In 1948, Israel was established with the help of the United Nations in a portion of the Jews historic homeland. Since then, hundreds of thousands of Jews have found safety in Israel. Bashi conveniently forgets to mention that most Jews were forced to flee to Israel from the Arab Muslim majority countries that she refers to above, with only the cloths on their backs.

Hatred for Jews has existed for millennia, but intensified with the beginning of Christianity. For almost 2,000 years, generation after generation of Christians sought revenge against Jews for the alleged murder of Jesus Christ. This desire for revenge has taken on a life of its own.

World War II laid bare this phenomenon. Despite being persecuted themselves by Nazi Germany, many of the citizens of the conquered European countries assisted the Nazis in murdering their Jewish inhabitants. Some were so committed that, even after the war ended, many surviving Jews were murdered by their fellow countrymen when they tried to return to their homes.

Should Israel cease to exist, will any country or group of countries offer sanctuary to the seven million Jews that live in Israel? One only has to look back at 2,000 years of history and to World War II for the answer. All the leading nations of the world, including the United States, found reasons to keep us out during World War II, directly contributing to the deaths of millions of Jews.

There have been three mass extinctions of Jews by Christians: first during the Crusades, followed by the Spanish Inquisition and, in the past century, the Holocaust. In between those events there was, and still is, ongoing persecution of Jews. According to the Pew Research Center, Jews, now largely concentrated in Israel and the United States, number only one-fifth of one percent (0.2%) of the world’s population.

Contrary to popular belief, there has not been a reemergence of antisemitism; it never went away. Antisemites again feel that they can openly express and carry out their hatred for Jews without fear of retaliation. For example, according to the ADL, in the United States there were 2,100 incidents of antisemitism in 2019, a 12% increase, the most in any year since the ADL began tracking them four decades ago.

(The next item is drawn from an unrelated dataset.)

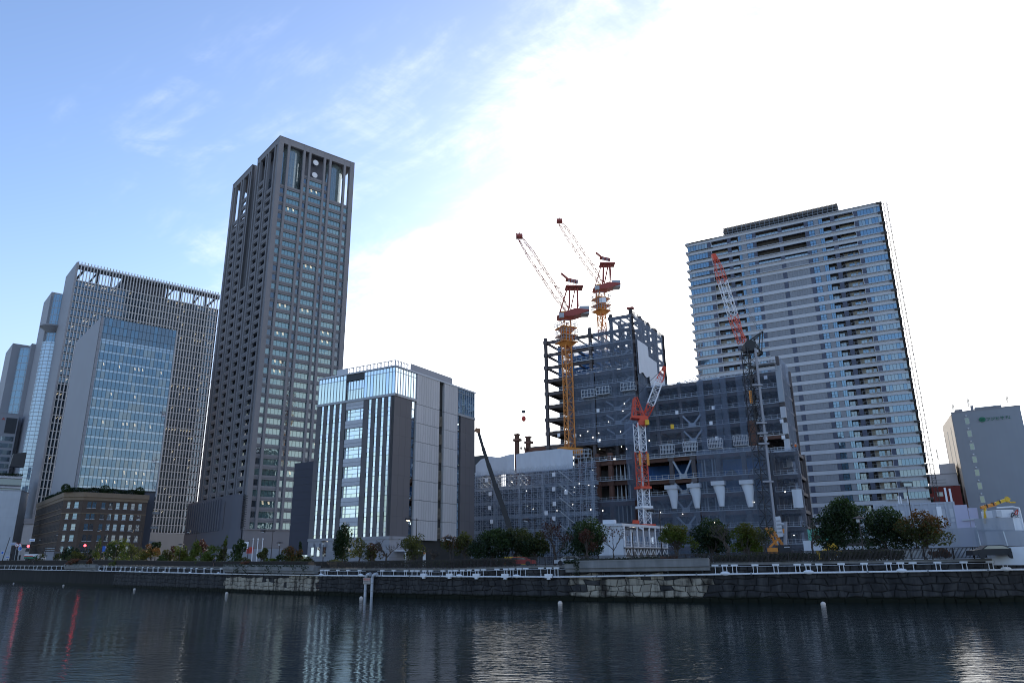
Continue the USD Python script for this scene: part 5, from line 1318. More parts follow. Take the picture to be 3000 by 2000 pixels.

The continued existence of the Jewish majority state of Israel must be ensured for future generations of Jews both living in Israel and living in the diaspora. As such, Palestinians must never be allowed to achieve through diplomacy what they have been prevented from achieving through the force of arms: the end of Israel as a Jewish majority nation. l

Longtime business executive Herbert Chubin, a Philadelphia native, moved from Yardley to Bethesda, Maryland, eight years ago. He is now retired.